Timing can be so important. It mystifies me how a particular moment is simply the right moment for specific poem to come together. I've had a few encounters with this sort of thing. And as thought I almost lack gratitude from the ones that have occurred this way, I'd add too damn few.
Some of the best poems can be viewed in the same way as a snapshot. They capture a moment in time and frame it in words. A yardstick to measure the success of such work could well be if the reader can put him/herself into that frame and automatically be in the moment. I think William Carlos Williams' poem that begins... so much depends upon a red wheel barrow glazed with rain is a classic example of what I mean. This poem came to him on the spot and indeed captures a moment in time like that of a photographer. Wickpedia notes "The pictorial style in which the poem is written owes much to the photographs of Alfred Stieglitz and the precisionist style of Charles Sheeler."

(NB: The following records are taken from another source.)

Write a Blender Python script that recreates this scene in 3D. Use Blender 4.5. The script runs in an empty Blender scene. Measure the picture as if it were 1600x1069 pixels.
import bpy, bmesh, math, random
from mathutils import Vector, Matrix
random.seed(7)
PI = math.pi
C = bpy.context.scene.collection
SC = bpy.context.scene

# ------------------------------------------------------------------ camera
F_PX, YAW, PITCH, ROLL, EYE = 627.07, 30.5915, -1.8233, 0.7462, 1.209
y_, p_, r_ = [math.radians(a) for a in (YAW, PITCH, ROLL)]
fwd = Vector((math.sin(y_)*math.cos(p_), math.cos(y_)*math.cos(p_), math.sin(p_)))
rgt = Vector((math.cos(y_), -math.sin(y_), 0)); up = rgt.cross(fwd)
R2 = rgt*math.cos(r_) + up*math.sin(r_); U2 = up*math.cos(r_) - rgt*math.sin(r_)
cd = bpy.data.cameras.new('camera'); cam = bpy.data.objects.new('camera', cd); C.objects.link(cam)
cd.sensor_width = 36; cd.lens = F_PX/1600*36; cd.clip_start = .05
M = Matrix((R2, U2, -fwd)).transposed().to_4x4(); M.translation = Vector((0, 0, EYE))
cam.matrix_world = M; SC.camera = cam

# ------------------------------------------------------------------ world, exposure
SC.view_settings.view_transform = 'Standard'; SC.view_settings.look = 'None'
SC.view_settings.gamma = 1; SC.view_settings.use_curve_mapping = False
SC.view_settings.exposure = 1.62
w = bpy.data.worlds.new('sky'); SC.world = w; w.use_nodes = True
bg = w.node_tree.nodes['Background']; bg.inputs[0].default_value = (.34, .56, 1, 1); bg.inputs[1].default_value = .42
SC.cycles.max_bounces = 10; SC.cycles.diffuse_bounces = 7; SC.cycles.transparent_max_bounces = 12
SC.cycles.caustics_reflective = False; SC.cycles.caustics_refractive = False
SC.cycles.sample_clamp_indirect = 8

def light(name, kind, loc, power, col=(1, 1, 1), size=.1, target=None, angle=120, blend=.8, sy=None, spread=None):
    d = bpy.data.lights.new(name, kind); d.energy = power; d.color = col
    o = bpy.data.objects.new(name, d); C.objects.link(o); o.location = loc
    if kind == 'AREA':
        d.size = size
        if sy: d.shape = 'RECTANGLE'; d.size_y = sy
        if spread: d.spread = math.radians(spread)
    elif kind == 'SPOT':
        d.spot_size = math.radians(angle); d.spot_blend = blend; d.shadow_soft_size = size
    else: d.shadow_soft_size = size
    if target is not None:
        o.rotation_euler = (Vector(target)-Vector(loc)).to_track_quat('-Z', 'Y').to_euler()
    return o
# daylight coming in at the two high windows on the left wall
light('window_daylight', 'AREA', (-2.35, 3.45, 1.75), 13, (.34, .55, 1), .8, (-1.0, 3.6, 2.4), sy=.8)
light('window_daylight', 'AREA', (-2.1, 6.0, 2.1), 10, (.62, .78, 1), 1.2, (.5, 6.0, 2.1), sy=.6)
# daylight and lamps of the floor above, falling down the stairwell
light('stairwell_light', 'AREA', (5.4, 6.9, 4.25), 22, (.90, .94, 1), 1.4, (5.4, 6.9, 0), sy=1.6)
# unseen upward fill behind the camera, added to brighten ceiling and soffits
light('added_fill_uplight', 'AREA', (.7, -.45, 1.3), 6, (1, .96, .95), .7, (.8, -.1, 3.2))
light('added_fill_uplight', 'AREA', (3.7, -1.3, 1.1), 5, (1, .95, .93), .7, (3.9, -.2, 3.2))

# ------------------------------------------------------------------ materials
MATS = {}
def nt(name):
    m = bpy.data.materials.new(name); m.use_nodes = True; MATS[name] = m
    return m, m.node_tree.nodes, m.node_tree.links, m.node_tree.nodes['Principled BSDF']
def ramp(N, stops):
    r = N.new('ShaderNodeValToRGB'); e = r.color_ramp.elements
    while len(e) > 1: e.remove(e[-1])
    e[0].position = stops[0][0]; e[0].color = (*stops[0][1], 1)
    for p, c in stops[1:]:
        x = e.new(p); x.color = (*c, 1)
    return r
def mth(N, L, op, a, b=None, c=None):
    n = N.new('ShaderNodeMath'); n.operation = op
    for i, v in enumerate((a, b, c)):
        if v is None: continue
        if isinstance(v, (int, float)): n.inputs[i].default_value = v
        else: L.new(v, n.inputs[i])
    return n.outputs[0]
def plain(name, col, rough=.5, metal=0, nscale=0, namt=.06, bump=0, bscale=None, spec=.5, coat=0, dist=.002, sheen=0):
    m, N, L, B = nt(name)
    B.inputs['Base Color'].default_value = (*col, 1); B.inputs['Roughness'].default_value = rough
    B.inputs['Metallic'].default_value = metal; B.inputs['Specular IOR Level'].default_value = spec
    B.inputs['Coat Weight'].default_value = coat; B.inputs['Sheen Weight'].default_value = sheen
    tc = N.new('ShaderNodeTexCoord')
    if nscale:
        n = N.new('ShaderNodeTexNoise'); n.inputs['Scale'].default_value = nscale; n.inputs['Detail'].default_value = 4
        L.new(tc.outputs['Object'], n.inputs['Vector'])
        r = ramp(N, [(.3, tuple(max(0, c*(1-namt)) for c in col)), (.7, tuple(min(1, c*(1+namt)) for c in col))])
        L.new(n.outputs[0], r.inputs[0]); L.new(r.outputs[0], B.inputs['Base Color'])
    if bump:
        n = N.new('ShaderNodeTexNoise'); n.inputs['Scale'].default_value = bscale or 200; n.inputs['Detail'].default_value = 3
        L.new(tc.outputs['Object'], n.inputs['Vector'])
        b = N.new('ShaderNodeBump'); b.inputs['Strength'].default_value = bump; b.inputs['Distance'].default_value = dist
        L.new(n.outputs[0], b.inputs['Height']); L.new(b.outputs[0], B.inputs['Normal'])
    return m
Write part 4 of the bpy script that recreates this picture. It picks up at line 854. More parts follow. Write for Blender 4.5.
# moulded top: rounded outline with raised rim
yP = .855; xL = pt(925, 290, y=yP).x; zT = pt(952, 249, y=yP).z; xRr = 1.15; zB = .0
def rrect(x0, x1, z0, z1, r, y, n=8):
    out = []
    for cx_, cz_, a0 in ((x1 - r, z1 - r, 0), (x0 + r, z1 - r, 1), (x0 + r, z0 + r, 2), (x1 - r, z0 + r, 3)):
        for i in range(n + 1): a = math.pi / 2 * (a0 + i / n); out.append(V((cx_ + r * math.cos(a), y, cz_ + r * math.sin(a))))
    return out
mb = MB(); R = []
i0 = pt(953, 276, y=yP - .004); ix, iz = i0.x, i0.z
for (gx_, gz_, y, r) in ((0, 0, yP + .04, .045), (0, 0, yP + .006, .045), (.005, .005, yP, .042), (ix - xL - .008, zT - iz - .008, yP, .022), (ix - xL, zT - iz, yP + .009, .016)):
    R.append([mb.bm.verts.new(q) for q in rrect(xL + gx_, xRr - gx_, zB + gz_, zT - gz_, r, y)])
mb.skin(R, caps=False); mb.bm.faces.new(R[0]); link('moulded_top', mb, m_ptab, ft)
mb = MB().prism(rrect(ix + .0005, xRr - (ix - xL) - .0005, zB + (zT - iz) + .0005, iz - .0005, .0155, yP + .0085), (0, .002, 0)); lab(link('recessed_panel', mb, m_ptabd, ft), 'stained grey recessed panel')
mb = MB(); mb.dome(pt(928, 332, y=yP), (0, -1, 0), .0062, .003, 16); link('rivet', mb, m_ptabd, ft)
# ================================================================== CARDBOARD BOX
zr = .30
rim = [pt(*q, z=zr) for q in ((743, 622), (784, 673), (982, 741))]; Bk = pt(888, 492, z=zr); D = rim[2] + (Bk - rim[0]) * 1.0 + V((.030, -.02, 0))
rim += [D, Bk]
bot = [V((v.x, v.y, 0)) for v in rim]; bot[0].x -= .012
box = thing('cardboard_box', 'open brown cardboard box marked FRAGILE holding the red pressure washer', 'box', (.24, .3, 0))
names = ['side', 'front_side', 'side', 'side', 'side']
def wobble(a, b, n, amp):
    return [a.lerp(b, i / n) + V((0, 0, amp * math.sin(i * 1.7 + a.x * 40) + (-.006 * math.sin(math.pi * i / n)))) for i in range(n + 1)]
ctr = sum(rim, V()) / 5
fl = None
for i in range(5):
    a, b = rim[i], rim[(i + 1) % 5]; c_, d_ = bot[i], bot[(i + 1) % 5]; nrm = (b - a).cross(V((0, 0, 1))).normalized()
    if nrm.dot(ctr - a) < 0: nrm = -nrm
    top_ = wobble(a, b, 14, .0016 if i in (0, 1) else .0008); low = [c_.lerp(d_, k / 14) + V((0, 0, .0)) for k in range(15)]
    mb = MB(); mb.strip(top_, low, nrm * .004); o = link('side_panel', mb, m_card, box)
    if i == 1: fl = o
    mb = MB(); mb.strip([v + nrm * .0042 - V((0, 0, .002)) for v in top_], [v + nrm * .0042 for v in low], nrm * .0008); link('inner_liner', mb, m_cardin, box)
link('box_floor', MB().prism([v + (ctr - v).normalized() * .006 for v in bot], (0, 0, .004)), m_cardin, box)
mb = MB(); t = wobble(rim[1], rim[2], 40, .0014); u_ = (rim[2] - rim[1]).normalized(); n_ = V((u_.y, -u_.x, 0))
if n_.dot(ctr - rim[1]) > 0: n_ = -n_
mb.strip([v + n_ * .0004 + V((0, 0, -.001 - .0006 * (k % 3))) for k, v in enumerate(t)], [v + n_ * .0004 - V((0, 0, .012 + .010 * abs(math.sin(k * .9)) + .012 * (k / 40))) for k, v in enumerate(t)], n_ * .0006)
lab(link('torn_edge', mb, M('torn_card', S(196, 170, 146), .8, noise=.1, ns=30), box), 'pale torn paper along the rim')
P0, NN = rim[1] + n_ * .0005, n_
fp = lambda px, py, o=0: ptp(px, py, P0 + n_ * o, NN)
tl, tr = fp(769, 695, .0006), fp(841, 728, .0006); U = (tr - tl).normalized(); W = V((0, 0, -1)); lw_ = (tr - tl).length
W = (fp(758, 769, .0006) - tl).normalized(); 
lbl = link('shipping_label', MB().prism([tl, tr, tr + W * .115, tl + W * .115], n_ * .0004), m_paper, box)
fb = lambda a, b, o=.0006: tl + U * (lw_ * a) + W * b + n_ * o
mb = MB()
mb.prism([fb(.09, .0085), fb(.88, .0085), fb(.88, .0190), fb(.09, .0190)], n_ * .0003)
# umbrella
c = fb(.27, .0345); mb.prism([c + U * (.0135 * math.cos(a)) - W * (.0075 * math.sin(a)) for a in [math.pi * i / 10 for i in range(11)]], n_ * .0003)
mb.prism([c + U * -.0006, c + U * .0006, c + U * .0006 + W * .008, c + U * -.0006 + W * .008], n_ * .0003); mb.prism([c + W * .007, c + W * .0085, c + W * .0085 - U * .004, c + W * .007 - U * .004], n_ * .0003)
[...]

I'm trying to think about the few times I have had such an experience with writing a poem and it seems clear to me that there was little if anything I did consciously to assure the success of the poem written. I cannot think of any. In fact, these instances were more like becoming aware that there was nothing to do but sit down and write the poems. The conditions and the creation of the poem in these instances had more control over me than I over them. Because of this it is not something I can say, "ah, do this, and a great poem is bound to happen." Randall Jarrell ruefully defined a poet as someone who, in a lifetime of standing out in thunderstorms, manages to get hit by lightning seven or eight times.[The Atlantic.com] Perhaps these are lightening experiences.